**PROBLEM REQUIREMENTS:** Repeat all of the data precisely.

## Begin

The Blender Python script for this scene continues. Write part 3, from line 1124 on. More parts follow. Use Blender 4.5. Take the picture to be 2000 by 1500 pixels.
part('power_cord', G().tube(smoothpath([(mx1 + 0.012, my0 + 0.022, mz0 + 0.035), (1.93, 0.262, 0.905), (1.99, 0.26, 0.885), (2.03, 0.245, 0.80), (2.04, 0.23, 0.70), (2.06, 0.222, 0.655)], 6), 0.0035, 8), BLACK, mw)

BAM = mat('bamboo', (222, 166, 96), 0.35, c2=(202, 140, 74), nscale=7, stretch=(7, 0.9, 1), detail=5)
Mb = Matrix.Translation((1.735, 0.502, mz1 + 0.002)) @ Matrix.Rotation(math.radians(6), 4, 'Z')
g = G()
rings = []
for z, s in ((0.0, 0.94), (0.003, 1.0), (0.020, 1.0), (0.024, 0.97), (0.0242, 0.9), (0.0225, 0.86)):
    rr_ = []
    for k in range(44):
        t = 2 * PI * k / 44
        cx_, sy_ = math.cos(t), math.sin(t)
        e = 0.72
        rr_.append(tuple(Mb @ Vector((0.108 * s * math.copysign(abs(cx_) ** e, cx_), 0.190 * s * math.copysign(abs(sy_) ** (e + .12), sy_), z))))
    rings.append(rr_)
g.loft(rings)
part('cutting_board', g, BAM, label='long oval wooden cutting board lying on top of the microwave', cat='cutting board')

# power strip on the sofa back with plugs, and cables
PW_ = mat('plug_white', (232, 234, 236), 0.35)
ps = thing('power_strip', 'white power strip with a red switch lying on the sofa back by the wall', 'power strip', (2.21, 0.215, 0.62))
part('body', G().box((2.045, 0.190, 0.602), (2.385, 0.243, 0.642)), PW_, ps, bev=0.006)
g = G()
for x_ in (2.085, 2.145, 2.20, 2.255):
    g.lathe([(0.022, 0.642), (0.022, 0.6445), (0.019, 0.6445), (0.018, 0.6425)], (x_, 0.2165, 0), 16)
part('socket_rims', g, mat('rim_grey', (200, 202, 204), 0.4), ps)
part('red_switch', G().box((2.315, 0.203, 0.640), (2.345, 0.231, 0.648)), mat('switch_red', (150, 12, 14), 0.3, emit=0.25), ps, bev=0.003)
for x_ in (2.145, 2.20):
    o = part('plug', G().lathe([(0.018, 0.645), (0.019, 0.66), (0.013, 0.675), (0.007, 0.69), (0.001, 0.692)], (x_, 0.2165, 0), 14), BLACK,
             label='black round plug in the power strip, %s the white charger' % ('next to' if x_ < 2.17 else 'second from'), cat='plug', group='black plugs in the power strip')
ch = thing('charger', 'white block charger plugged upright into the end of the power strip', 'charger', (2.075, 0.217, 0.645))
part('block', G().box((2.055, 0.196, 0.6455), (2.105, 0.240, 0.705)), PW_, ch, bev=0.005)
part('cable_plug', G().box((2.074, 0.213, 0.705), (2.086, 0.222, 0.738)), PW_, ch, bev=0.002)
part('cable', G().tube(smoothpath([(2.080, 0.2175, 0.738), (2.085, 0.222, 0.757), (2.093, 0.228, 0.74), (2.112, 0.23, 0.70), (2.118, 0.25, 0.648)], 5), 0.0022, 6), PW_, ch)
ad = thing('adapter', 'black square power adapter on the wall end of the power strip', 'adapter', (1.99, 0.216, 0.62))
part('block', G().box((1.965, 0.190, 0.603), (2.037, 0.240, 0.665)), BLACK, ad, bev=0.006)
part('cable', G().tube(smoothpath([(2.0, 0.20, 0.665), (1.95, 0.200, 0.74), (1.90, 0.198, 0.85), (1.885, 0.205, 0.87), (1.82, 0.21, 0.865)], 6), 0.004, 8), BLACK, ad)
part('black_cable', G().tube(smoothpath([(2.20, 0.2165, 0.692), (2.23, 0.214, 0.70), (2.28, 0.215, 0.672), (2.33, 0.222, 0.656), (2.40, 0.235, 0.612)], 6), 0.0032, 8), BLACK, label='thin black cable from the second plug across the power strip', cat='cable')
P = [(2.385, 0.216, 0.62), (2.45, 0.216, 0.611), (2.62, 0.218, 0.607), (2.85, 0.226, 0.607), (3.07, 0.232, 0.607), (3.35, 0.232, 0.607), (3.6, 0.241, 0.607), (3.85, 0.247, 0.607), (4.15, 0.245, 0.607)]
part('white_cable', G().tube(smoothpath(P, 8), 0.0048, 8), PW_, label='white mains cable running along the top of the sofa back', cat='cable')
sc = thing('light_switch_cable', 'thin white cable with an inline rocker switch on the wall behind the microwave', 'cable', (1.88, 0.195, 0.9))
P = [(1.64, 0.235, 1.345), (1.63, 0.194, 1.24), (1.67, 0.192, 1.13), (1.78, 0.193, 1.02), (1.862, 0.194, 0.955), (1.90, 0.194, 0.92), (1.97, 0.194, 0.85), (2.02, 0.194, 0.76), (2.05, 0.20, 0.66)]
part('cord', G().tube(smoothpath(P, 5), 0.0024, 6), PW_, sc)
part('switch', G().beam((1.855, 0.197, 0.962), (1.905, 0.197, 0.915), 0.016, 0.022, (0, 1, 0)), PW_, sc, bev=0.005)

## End

**SOLUTION FOR THIS TASK:**
The Blender Python script for this scene continues. Write part 3, from line 1124 on. More parts follow. Use Blender 4.5. Take the picture to be 2000 by 1500 pixels.
part('power_cord', G().tube(smoothpath([(mx1 + 0.012, my0 + 0.022, mz0 + 0.035), (1.93, 0.262, 0.905), (1.99, 0.26, 0.885), (2.03, 0.245, 0.80), (2.04, 0.23, 0.70), (2.06, 0.222, 0.655)], 6), 0.0035, 8), BLACK, mw)

BAM = mat('bamboo', (222, 166, 96), 0.35, c2=(202, 140, 74), nscale=7, stretch=(7, 0.9, 1), detail=5)
Mb = Matrix.Translation((1.735, 0.502, mz1 + 0.002)) @ Matrix.Rotation(math.radians(6), 4, 'Z')
g = G()
rings = []
for z, s in ((0.0, 0.94), (0.003, 1.0), (0.020, 1.0), (0.024, 0.97), (0.0242, 0.9), (0.0225, 0.86)):
    rr_ = []
    for k in range(44):
        t = 2 * PI * k / 44
        cx_, sy_ = math.cos(t), math.sin(t)
        e = 0.72
        rr_.append(tuple(Mb @ Vector((0.108 * s * math.copysign(abs(cx_) ** e, cx_), 0.190 * s * math.copysign(abs(sy_) ** (e + .12), sy_), z))))
    rings.append(rr_)
g.loft(rings)
part('cutting_board', g, BAM, label='long oval wooden cutting board lying on top of the microwave', cat='cutting board')

# power strip on the sofa back with plugs, and cables
PW_ = mat('plug_white', (232, 234, 236), 0.35)
ps = thing('power_strip', 'white power strip with a red switch lying on the sofa back by the wall', 'power strip', (2.21, 0.215, 0.62))
part('body', G().box((2.045, 0.190, 0.602), (2.385, 0.243, 0.642)), PW_, ps, bev=0.006)
g = G()
for x_ in (2.085, 2.145, 2.20, 2.255):
    g.lathe([(0.022, 0.642), (0.022, 0.6445), (0.019, 0.6445), (0.018, 0.6425)], (x_, 0.2165, 0), 16)
part('socket_rims', g, mat('rim_grey', (200, 202, 204), 0.4), ps)
part('red_switch', G().box((2.315, 0.203, 0.640), (2.345, 0.231, 0.648)), mat('switch_red', (150, 12, 14), 0.3, emit=0.25), ps, bev=0.003)
for x_ in (2.145, 2.20):
    o = part('plug', G().lathe([(0.018, 0.645), (0.019, 0.66), (0.013, 0.675), (0.007, 0.69), (0.001, 0.692)], (x_, 0.2165, 0), 14), BLACK,
             label='black round plug in the power strip, %s the white charger' % ('next to' if x_ < 2.17 else 'second from'), cat='plug', group='black plugs in the power strip')
ch = thing('charger', 'white block charger plugged upright into the end of the power strip', 'charger', (2.075, 0.217, 0.645))
part('block', G().box((2.055, 0.196, 0.6455), (2.105, 0.240, 0.705)), PW_, ch, bev=0.005)
part('cable_plug', G().box((2.074, 0.213, 0.705), (2.086, 0.222, 0.738)), PW_, ch, bev=0.002)
part('cable', G().tube(smoothpath([(2.080, 0.2175, 0.738), (2.085, 0.222, 0.757), (2.093, 0.228, 0.74), (2.112, 0.23, 0.70), (2.118, 0.25, 0.648)], 5), 0.0022, 6), PW_, ch)
ad = thing('adapter', 'black square power adapter on the wall end of the power strip', 'adapter', (1.99, 0.216, 0.62))
part('block', G().box((1.965, 0.190, 0.603), (2.037, 0.240, 0.665)), BLACK, ad, bev=0.006)
part('cable', G().tube(smoothpath([(2.0, 0.20, 0.665), (1.95, 0.200, 0.74), (1.90, 0.198, 0.85), (1.885, 0.205, 0.87), (1.82, 0.21, 0.865)], 6), 0.004, 8), BLACK, ad)
part('black_cable', G().tube(smoothpath([(2.20, 0.2165, 0.692), (2.23, 0.214, 0.70), (2.28, 0.215, 0.672), (2.33, 0.222, 0.656), (2.40, 0.235, 0.612)], 6), 0.0032, 8), BLACK, label='thin black cable from the second plug across the power strip', cat='cable')
P = [(2.385, 0.216, 0.62), (2.45, 0.216, 0.611), (2.62, 0.218, 0.607), (2.85, 0.226, 0.607), (3.07, 0.232, 0.607), (3.35, 0.232, 0.607), (3.6, 0.241, 0.607), (3.85, 0.247, 0.607), (4.15, 0.245, 0.607)]
part('white_cable', G().tube(smoothpath(P, 8), 0.0048, 8), PW_, label='white mains cable running along the top of the sofa back', cat='cable')
sc = thing('light_switch_cable', 'thin white cable with an inline rocker switch on the wall behind the microwave', 'cable', (1.88, 0.195, 0.9))
P = [(1.64, 0.235, 1.345), (1.63, 0.194, 1.24), (1.67, 0.192, 1.13), (1.78, 0.193, 1.02), (1.862, 0.194, 0.955), (1.90, 0.194, 0.92), (1.97, 0.194, 0.85), (2.02, 0.194, 0.76), (2.05, 0.20, 0.66)]
part('cord', G().tube(smoothpath(P, 5), 0.0024, 6), PW_, sc)
part('switch', G().beam((1.855, 0.197, 0.962), (1.905, 0.197, 0.915), 0.016, 0.022, (0, 1, 0)), PW_, sc, bev=0.005)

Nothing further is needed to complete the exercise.